INSUFFICIENT EVIDENCE

Outspoken trade unionists Francis Atwoli, who sits on the board as a trustee, said Murimi had found the level of corruption and wheeler-dealing at NSSF “simply unpalatable”, prompting his resignation.

“We have talked [with Murimi about the resignation] and he could not put up with the interference and manipulation,” Mr Atwoli said, alluding to the cutting of deals for self-gain and “external powerful parties”.

Atwoli is among the longest-serving trustees on the NSSF board on account of being the representative of workers’ various trade unions, but has also emerged as the fiercest critic of its management.

The fallout, especially with the Labour ministry, stems from an unsuccessful attempt to replace him and the employers’ representative on the NSSF board three years ago.

The two representatives targeted in the ouster claimed in separate interviews with The Standard that the Government was seeking to control the fund and use it to buy loyalty.

Atwoli has vowed to privately prosecute some of his former colleagues at the board, as well as top managers. This is after the DPP claimed there was insufficient evidence to charge the officials, yet Atwoli and the EACC say there exist grounds to sustain guilty convictions.

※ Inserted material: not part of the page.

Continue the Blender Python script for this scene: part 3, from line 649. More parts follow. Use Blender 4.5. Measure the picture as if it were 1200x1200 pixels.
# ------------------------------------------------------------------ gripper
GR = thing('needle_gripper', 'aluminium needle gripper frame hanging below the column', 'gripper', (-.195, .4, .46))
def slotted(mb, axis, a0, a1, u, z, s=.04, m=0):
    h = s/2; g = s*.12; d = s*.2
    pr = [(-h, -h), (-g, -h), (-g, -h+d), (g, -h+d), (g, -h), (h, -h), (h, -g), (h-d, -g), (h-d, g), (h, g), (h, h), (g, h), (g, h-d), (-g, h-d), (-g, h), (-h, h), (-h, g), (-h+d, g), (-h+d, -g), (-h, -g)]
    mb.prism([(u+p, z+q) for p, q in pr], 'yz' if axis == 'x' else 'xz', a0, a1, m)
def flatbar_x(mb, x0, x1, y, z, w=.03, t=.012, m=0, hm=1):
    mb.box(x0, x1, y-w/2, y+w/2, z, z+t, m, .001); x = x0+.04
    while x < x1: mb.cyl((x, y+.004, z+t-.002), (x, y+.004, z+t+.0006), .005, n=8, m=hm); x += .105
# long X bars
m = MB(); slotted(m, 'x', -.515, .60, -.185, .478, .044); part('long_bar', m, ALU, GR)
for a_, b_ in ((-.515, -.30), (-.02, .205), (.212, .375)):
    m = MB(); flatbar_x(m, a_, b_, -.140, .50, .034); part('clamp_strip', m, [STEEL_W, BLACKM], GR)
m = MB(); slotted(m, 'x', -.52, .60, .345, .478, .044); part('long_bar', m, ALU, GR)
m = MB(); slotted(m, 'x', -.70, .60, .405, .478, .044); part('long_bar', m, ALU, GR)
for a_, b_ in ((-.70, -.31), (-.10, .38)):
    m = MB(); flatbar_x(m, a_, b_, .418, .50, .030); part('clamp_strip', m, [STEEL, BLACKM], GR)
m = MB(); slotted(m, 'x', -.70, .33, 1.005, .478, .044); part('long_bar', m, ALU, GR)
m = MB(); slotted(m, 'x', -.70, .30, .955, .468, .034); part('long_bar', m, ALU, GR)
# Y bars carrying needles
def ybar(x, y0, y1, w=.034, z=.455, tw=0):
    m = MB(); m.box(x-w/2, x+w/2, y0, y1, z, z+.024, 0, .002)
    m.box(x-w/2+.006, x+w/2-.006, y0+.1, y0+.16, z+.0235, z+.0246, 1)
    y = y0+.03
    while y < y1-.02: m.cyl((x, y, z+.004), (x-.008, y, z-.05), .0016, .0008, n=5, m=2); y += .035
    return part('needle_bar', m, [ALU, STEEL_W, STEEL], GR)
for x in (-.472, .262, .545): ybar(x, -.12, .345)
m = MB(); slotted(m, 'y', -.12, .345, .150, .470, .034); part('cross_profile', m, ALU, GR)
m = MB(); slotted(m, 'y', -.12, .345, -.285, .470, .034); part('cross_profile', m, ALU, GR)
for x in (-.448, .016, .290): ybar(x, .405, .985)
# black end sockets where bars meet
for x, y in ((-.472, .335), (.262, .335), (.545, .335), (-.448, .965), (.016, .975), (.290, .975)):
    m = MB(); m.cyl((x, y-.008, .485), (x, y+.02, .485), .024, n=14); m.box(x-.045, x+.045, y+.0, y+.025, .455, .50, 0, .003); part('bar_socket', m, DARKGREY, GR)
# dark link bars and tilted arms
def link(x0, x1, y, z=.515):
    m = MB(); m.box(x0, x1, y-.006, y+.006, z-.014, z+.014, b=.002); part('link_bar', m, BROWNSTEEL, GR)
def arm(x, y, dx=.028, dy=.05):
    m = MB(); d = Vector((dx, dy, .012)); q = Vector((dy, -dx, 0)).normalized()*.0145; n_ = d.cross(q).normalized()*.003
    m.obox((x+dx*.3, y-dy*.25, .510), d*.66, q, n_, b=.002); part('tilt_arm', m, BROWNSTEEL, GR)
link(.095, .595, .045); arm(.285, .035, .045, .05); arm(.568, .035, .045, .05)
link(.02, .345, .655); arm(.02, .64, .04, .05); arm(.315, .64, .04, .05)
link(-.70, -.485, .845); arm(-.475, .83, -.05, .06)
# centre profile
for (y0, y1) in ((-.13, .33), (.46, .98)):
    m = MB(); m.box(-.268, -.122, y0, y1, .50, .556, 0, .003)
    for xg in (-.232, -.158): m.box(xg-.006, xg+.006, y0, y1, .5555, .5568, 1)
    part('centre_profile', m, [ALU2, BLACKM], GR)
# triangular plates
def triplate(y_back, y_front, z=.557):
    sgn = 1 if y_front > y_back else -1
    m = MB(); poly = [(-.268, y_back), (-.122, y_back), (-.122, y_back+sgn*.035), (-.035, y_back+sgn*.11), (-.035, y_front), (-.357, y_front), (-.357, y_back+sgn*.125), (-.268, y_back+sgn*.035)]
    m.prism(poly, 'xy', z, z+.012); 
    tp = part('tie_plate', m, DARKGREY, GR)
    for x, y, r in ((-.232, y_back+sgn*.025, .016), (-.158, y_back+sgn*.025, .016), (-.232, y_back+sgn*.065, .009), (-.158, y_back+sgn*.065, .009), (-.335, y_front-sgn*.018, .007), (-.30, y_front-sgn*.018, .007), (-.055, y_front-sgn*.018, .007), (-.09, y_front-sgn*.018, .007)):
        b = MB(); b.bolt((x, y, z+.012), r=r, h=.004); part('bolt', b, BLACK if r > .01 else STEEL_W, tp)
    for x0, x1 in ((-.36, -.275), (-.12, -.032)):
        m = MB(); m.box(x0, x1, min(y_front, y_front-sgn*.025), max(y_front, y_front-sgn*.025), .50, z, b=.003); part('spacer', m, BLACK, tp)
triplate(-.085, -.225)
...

Mr Kambi, who should otherwise have been reinstated as Cabinet Secretary after his suspension last year, told The Standard in a previous interview that he believed the DPP has absolved him.

But later the same day, President Uhuru Kenyatta announced the appointment of Phylis Kandie as Kazungu’s replacement in a November restructure that also added the East African Affairs department to the Labour ministry.

Kambi was also accused of irregularly appointing Andrew Muigai and Veska Kangogo as trustees of the NSSF.

Fred Odongo was Kambi’s first casualty in July 2013. There were no explicit reasons given at the time he was given marching orders, even though claims of mismanagement would emerge down the road in interviews with senior officials, including Kambi himself.